FDIC Chairman Martin Gruenberg's Remarks to the Annual Washington Conference of the Institute of International Bankers
FDIC Chairman Martin J. Gruenberg gave a speech at the Institute of International Bankers' Annual Washington Conference reviewing U.S. and international regulatory efforts to develop a framework governing the orderly resolution of systemically important financial institutions ("SIFIs"), particularly those with extensive cross-border operations. In terms of progress in the U.S., Chairman Gruenberg stated that the FDIC and Federal Reserve are currently in the process of reviewing the first round of "living wills" submitted by large bank holding companies and foreign banking organizations pursuant toTitle I of the Dodd-Frank Act.

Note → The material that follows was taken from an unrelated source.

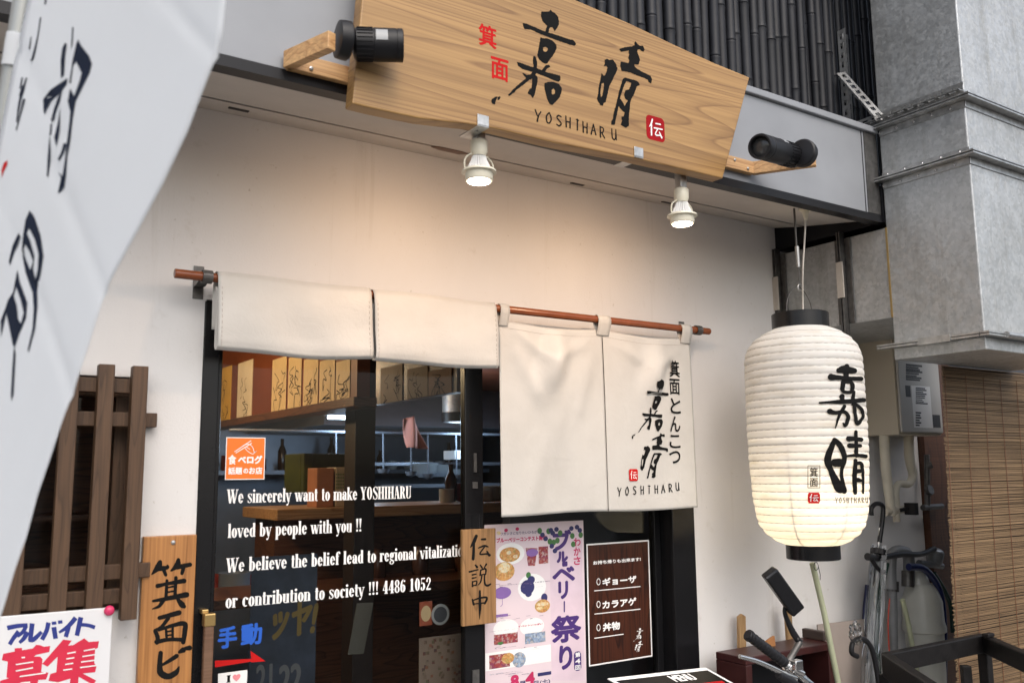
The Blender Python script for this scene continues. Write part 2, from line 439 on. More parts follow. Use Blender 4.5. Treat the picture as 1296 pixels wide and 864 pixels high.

Chairman Gruenberg then discussed the FDIC's multilateral work with the Financial Stability Board of the G-20 Countries, as well as bilateral work with certain counterpart jurisdictions. He noted that, as part of this bilateral work, U.S. and U.K. regulators have discovered "a significant commonality" in their basic approach to a SIFI resolution. He summarized this approach as involving taking control of the failing institution at the parent company level, imposing losses on shareholders and creditors, replacing culpable management, and allowing solvent subsidiaries to remain open and operating to minimize disruption to the wider financial system.